In general, I’m a fan of crime fiction, heroines with Slavic roots, and grandmothers who lived through the war, so has a lot of elements that interest me. That said, a lot of this was confusing to me.
She’s climbing stairs with a cup of coffee balanced on a case? A briefcase? A folder or print-out of paper? I couldn’t figure it out, neither made sense for a way to hold coffee.
“The meaning can be changed between languages,” is awkward phrasing. “Meaning can get lost in translation.” But frankly, why didn’t Maria say, “I work in a bank” which would be closer than a diplomat.
The para starting “Some things are hard to explain . . ” changes you POV. You leap from Maria’s to Grandma’s.
“Her desk was surprisingly cluttered” Surprising to whom? I assumed the surprise and the described mess was the beginning of something worrisome, but in the end, Maria had not reaction to it so I had to assume this was just her way of operating. So, the para was confusing (I was waiting for a problem or a person) but was actually just boring.
Generally, people recognize foreigners by the accent and people born (or who arrived as small children) sound like natives. Non-Anglo-saxon ethnic last names aren’t as common in the UK as in the US, but they’re around. When Sarkozy was a French president, Fujimori a Peruvian president, and Obama the American president, most people have learned to deal.
I would like to know if she has a non-UK accent.
You need something to happen. If the mess on the desk is a sign, make her wonder. If it has to do with Grandma, make that the issue. Because not much is happening, we don’t get to know Maria. I feel like I know Grandma better.
Start you page with the start of your story, not background.
@Marianne McA:
Oh, no, that actually rang completely true to me. If you have an accent, you’ll be asked variations of that question again and again and again (and yet again). I do get it more often out on London, but plenty often enough in London as well. It gets very tedious. And yet, you’re right, it’s an innocuous question and the person asking it usually means well, so you mostly either tamp down the irritation or, like Maria here, apologise if you’ve let it show.
The story went from her climbing the steps at city hall to her desk with a lot of backstory inserted between the two which, though interesting, isn’t necessary now. It left me scratching my head as to when she got to her office. You’ve taken time to put a picture postcard description in to backstory that isn’t necessary At This Time to getting her picture taken. Was she running that scene in her head? Probably, but at that point, I’m skimming because it’s all over the place. You don’t want your reader to skim on the first page. Pick one thing on this page and go with it. Give it a cause (we don’t need the effect right this minute) and then move the story forward. I’d be very interested in the elements in this story, but not if the writing remains this way throughout.
@Rosario – in that case, I’ll forgive her for being irritated.

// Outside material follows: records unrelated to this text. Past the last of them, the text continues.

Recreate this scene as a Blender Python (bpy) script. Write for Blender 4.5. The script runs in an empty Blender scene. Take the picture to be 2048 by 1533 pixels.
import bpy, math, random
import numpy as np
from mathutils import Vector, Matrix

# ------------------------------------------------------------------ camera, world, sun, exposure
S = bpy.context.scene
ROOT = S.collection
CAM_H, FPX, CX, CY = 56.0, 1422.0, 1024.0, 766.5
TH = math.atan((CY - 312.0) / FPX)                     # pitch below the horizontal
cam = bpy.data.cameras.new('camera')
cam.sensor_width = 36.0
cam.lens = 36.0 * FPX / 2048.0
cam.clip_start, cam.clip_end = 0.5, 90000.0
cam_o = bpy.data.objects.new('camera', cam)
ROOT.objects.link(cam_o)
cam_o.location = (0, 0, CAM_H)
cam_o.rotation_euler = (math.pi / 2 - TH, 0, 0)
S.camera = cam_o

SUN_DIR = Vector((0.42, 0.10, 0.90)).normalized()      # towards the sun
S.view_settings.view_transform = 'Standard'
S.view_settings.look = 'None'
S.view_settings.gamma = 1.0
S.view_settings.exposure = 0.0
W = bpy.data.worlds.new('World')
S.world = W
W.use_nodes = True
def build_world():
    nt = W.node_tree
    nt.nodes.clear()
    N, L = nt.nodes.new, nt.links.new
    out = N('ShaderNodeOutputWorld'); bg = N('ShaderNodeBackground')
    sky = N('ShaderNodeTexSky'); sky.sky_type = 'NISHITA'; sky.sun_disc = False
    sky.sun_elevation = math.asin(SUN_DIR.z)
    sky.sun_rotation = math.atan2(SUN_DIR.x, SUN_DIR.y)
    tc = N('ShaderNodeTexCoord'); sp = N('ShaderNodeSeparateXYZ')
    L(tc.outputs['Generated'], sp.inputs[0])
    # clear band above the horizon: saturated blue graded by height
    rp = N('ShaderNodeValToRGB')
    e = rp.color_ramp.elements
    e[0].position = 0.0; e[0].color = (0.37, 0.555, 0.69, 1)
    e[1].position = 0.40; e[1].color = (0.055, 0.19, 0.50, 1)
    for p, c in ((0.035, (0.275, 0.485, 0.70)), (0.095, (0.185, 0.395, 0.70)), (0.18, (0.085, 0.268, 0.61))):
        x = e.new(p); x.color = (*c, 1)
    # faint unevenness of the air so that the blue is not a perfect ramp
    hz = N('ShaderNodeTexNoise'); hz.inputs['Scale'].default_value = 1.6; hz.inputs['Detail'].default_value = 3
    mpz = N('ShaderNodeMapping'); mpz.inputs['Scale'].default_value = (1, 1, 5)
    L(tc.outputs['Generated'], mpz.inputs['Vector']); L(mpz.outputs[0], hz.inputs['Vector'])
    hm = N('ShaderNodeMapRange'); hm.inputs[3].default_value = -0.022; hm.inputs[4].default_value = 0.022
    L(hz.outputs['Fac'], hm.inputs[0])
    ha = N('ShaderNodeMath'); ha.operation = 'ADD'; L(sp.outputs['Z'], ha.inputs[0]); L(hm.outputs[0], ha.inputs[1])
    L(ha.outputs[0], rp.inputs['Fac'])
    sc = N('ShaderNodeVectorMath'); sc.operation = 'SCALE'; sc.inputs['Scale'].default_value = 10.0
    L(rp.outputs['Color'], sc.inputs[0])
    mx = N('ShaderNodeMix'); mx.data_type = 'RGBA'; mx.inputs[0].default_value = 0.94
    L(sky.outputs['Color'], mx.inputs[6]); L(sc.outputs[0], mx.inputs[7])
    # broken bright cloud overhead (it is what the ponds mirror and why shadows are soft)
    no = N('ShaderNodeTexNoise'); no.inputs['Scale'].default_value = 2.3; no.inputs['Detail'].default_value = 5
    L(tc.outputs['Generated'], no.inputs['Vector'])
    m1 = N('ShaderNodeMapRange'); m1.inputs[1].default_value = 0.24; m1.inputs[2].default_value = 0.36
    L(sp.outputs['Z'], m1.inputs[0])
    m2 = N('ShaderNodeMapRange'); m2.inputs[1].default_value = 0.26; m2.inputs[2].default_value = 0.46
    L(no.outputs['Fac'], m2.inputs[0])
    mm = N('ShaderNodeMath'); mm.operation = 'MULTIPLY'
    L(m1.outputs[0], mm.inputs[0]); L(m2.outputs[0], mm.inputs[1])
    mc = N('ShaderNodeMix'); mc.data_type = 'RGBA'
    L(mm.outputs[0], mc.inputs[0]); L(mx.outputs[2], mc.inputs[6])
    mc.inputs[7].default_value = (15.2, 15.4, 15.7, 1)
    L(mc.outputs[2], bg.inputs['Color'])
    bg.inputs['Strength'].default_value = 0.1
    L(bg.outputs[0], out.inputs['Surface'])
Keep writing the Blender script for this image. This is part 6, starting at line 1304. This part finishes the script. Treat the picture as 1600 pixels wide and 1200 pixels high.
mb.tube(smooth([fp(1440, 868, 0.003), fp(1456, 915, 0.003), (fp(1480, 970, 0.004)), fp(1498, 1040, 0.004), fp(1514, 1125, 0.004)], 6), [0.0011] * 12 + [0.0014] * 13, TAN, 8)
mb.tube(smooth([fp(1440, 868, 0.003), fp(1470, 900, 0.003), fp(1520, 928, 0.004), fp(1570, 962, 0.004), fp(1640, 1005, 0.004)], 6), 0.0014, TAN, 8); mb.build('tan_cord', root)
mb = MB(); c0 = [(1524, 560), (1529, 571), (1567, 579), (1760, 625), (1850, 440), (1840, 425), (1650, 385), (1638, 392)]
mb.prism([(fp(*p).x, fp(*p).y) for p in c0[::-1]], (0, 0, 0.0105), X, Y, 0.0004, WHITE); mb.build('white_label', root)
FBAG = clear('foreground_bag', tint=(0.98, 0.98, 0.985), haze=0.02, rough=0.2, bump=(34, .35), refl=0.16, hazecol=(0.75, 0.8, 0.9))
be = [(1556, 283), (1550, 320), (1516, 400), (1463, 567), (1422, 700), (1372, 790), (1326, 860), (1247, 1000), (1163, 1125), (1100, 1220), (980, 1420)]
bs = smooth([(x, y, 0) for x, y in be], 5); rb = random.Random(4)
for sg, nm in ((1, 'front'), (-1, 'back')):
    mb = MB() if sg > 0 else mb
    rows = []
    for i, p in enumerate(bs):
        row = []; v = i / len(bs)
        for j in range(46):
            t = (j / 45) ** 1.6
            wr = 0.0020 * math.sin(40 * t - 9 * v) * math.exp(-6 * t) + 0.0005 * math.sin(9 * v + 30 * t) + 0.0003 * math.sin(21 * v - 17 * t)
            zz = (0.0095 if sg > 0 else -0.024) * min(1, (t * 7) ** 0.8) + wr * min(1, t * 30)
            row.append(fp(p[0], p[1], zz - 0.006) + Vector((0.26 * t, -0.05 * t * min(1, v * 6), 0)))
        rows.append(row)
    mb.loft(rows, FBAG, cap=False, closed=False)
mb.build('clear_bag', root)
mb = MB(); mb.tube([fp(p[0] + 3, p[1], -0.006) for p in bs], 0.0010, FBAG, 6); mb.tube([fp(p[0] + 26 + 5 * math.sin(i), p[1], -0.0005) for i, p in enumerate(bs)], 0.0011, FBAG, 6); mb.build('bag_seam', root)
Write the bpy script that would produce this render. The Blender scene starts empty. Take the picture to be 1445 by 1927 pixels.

I’m going to echo what a lot of others have said — this seems like interesting subject matter, but it seems like you would do better starting with the picture-taking ceremony. If nothing else, it would give you an excuse to describe Maria and give us her age. When I read ‘Maria’ I think of a Latina, though of course the name is common in many different countries, and there is no clue as to hair color, build, level of attractiveness, clothing. The postcard bit and the story about the grandmother could easily come later. I was confused because the “she” in this page was about 50% the grandmother, and there’s also a kid sister mentioned. I’m fine with her feeling aggrieved about getting the same question over and over again and then being kind of passive-aggressive about her answer, but you made me wade though a lot to get there. Most of this is just a question of reorganization rather than reformulation, though of course we don’t know what follows.
Author’s reply:
First, thank you everyone for your thoughtful and helpful comments. I do appreciate the feedback, and the gentleness of it.
This extract was from the beginning of my first novel, and I agree with nearly all the points people have made.
A uni lecturer with a PhD in publishing once asked me, “how many times do you need to edit?” and I replied, “once more.”
On what I was trying to do…
I was looking to weave together a story of an ‘ordinary woman at work’ (City Hall) who is drawn in to fighting what turns out to be the Russian mob and at times without the back-up from ‘her own side’ that she has every right to expect.
The tone is meant to suggest how she is whip smart, but she knows to bite her tongue, that the world is not always kind to smart women, so it has a running small-p political eye. Crucially she is seen as an outsider, and knows this. The character is new to this job, but later shown not new to London.
She is highly moral, spirited and modern, and I wanted to explore a story where the majority of the main characters are working women, and where some of the basically good guys around them at times lose their nerve for a while.
In writing, my key issue was how to develop a plot line of ordinariness becoming ever more extraordinariness, yet at each stage staying just within the possible. While knowing the writing maxim: get in late, and leave early.
I knew the classic method here is: action-flashback-continue and I have used this elsewhere. Here I wanted to try a slower, more atmospheric, and maybe more reader-identifiable way in. But as I said above, your points are well made. I like imagery a lot, and perhaps the opening style here is more film than book. In editing I would now try to twist in more intrigue – opening instability, I read somewhere.
Elsewhere I have written a chapter or so on her visit to the US, and her realisation on how much her surname is less remarked on. So, it was gratifying to see that same comment made here.
Thank you.
Maybe you should start with the pictures, maybe you shouldn’t. The problem with one page is that if we don’t think you should start where you started, we don’t know enough about your book to effectively tell you where to start. It’s not uncommon for new writers to write a whole chapter one that needs to be cut. More than once, I’ve advised people to start at Chapter two, with, perhaps, a para or two from Chap one threaded in.